# RECORDED INFORMATION start
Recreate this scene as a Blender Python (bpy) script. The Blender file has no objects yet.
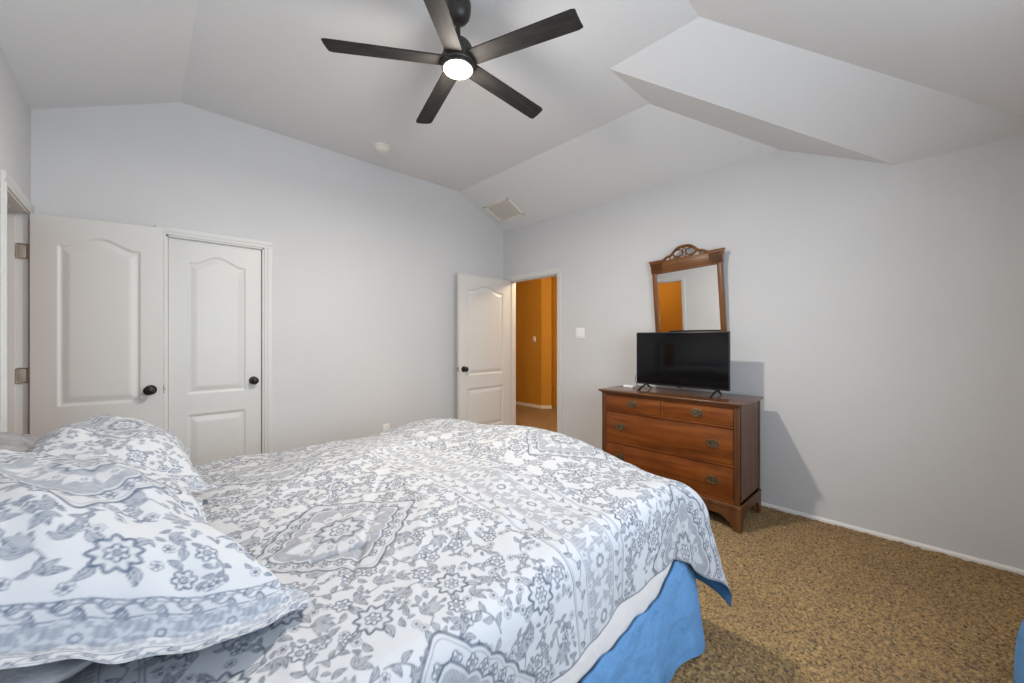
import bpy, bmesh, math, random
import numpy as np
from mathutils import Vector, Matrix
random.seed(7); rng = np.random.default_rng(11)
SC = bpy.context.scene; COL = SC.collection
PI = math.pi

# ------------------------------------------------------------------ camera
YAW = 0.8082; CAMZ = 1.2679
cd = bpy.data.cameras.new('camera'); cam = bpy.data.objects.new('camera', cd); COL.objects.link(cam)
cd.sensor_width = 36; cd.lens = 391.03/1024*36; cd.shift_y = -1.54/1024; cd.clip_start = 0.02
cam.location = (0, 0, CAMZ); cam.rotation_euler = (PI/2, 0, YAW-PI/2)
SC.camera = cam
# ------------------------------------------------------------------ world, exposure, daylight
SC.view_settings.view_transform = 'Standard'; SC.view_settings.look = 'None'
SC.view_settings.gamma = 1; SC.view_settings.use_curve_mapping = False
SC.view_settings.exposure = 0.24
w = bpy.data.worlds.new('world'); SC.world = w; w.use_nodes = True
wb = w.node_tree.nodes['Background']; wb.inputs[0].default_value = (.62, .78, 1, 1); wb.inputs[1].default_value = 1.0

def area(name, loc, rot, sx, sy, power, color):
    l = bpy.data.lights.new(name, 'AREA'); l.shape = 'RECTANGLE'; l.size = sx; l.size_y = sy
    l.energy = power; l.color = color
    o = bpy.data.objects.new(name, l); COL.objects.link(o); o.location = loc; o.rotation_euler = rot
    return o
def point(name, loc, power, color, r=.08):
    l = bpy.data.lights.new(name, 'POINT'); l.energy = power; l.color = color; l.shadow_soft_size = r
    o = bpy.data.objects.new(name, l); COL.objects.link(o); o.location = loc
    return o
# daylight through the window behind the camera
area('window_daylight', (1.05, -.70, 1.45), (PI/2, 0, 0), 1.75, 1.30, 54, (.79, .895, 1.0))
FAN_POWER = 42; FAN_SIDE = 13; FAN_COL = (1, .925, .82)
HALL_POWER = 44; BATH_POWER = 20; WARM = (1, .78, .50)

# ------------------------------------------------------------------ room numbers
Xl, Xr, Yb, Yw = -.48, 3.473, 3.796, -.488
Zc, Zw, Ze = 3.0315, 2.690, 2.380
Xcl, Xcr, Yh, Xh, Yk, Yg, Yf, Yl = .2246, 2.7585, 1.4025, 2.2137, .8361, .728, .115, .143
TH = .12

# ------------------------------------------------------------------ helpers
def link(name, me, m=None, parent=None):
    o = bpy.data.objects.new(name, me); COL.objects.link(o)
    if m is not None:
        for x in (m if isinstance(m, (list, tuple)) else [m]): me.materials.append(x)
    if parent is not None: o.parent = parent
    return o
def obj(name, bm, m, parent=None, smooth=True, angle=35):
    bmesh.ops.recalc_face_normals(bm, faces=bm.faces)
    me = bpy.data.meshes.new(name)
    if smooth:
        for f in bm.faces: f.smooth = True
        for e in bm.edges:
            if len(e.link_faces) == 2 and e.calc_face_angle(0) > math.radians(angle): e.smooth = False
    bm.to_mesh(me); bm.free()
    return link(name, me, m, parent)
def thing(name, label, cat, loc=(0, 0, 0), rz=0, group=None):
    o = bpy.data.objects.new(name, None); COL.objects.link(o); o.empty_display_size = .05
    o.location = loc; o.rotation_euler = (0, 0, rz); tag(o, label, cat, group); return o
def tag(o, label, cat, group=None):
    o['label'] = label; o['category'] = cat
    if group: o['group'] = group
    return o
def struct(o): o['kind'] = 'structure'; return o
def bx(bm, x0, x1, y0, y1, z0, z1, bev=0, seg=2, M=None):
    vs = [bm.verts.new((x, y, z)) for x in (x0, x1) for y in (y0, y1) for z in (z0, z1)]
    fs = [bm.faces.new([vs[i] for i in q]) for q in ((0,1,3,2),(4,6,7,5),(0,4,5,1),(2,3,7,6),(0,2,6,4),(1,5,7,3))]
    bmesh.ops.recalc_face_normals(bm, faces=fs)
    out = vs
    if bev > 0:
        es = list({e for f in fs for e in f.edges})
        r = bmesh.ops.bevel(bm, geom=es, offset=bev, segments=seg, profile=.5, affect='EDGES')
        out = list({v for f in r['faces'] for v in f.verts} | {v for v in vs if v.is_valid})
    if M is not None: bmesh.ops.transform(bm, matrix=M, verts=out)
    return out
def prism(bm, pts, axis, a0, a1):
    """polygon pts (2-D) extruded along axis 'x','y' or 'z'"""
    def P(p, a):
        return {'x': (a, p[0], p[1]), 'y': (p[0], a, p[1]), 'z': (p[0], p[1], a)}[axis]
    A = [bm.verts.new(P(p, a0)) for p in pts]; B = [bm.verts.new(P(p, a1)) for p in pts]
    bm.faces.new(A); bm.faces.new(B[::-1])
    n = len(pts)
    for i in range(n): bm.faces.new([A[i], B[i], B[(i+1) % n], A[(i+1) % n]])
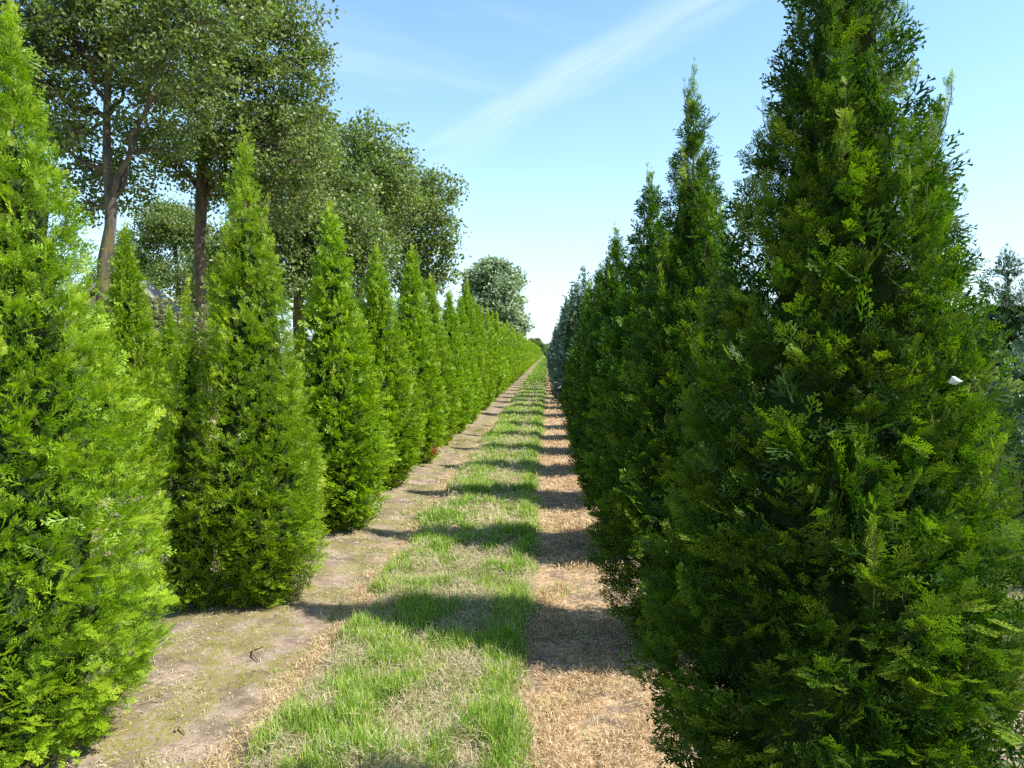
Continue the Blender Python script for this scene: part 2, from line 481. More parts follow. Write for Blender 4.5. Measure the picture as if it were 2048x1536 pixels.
# RECORDED INFORMATION end
State how many lines in the records above contain the word "script", and give only that number.

■ **SOLUTION**
2